Tuesday August 28, 2012

Editor's note: In the first of a two-part series, the Transcript takes a look at the experiences of several people who were residents of The Spruces Mobile Home Park when Tropical Storm Irene hit, but who did not return to live at the park afterward. On Wednesday, we hear from residents who returned to the park after the storm.

WILLIAMSTOWN -- Aug. 28, 2011, was the second time Wayne Sr. and Bonnie Andrews lost everything.

The former Spruces Mobile Home Park residents were living in South Florida when Hurricane Andrew struck the state on Aug. 24, 1992.

"It was like reliving it again," Bonnie Andrews said last week of when Tropical Storm Irene flooded the park, destroying their Bachand Avenue home. "Most everything we went through with Irene, we had experienced with Andrew."

After Hurricane Andrew, the couple rebuilt, and in total, spent 20 years living in Florida before moving to The Spruces in 2008.

"We were getting older and decided we wanted to be near family," Andrews said.

The past year has been rough for her and her husband, as they try to rebuild their lives for a second time, she said.

"If it hadn't been for my daughter, son-in-law, granddaughter and her fiancé, I would not have been able to get through this," she said.

One way Andrews has coped with the upheaval and uncertainly is to help Higher Ground, a local nonprofit formed to help residents displaced by Irene, keep track


Advertisement

of Spruces residents who no longer live in the park.

"If I see somebody I know from the park who we have lost contact with, I get their address and give it to Robin [Lenz]," Andrews said.

Andrews and her husband have since moved into Wheel Estates, a mobile home park in North Adams, but they miss their old home, their friends from The Spruces, and the park's community.

"There are four or five of us from The Spruces up here at Wheel Estates, but the park as a whole is still a different generation," Andrews said.

Given the opportunity, she would like to move back to The Spruces, either at its current location, or if the community is rebuilt somewhere else in town, she said.

* * *

In the weeks following Tropical Storm Irene, Ruth Witherell remembers being angry at her husband.

The couple had just had their lives turned upside down, loosing their Nutmeg Lane home and many of their possessions to floodwaters caused by the storm.

"I just couldn't fathom that this was happening to me," Witherell said last week. "I was so mad at Jim even though he wasn't there. I was mad that he wasn't there to help get me through it."

James "Jim" Witherell had died in July 2009.

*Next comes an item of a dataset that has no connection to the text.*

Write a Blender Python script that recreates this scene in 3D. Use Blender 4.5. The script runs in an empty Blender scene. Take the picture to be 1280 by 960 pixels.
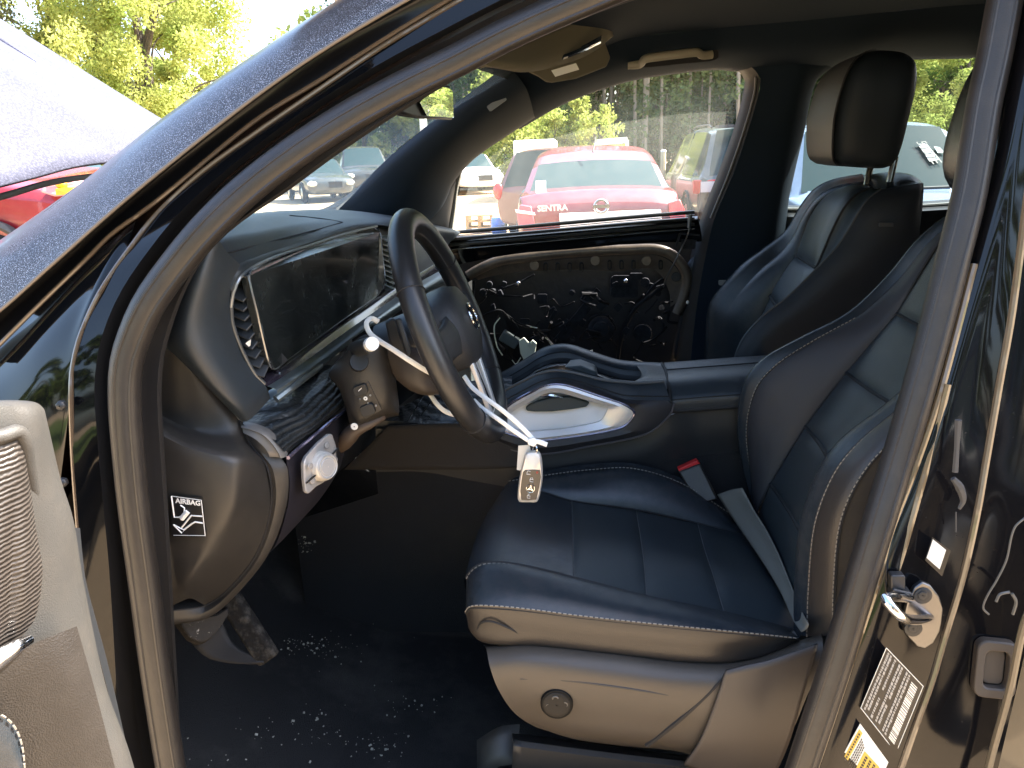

Ruth Witherell moved into Lake Onoto Village, a mobile home park in Pittsfield, in the fall, but it wasn't the same as The Spruces, she said.

"I'm here, but I'd like to be back at The Spruces," she said. "I miss the community and my friends."

Coping with everyday life has been difficult, and she has cried a lot since the storm, she said.

She has also been doing a lot of traveling between Pittsfield and Williamstown to visit with friends and attend the White Oaks Congregational Church on Sundays, she said.

"A lot of people from The Spruces belong to the church. All winter I drove up there to attend the services and have coffee afterward. It has been a way to stay in touch with friends and former neighbors," she said.

* * *

For the seven years Arthur Smith lived in The Spruces, he would ride his bicycle 10 miles each day around the park. He had clocked 7,760 miles on the one-speed bike before it drowned in Tropical Storm Irene.

"The only thing I lost on the bike was the speedometer. I eventually bought a new one and set it to 7,760 miles," he said.

Smith, 83, still rides his bike around The Spruces, but only when he visits the park. He and his wife, Mary, now live on Union Street in North Adams.

"We had to start from scratch. We knew we couldn't go back, and the only other choice was to relocate," Smith, who lived on Riverside Drive, said last week.

With the $30,000 he received from the Federal Emergency Management Agency, and money he had in his savings account, he bought a two-family house in October 2011 and went to work having it fixed up, he said.

"The house was in terrible shape. It had been vacant for four years, and had been vandalized. We've done a lot of work on it, and I think it looks very presentable," he said.

While Arthur and his wife live downstairs, his sister, Patricia, who was also a resident of The Spruces, lives in the upstairs apartment.

Smith said that a year later, he is still cleaning mud off of furniture and appliances that were inside his home at the time of the flood. He also lost about one-fourth of his collection of 4,000 vinyl records.

"I've done a lot of worrying over the past year," he said. "The uncertainty you feel after something like this of not knowing where to go, it's a big thing that a lot of people don't realize."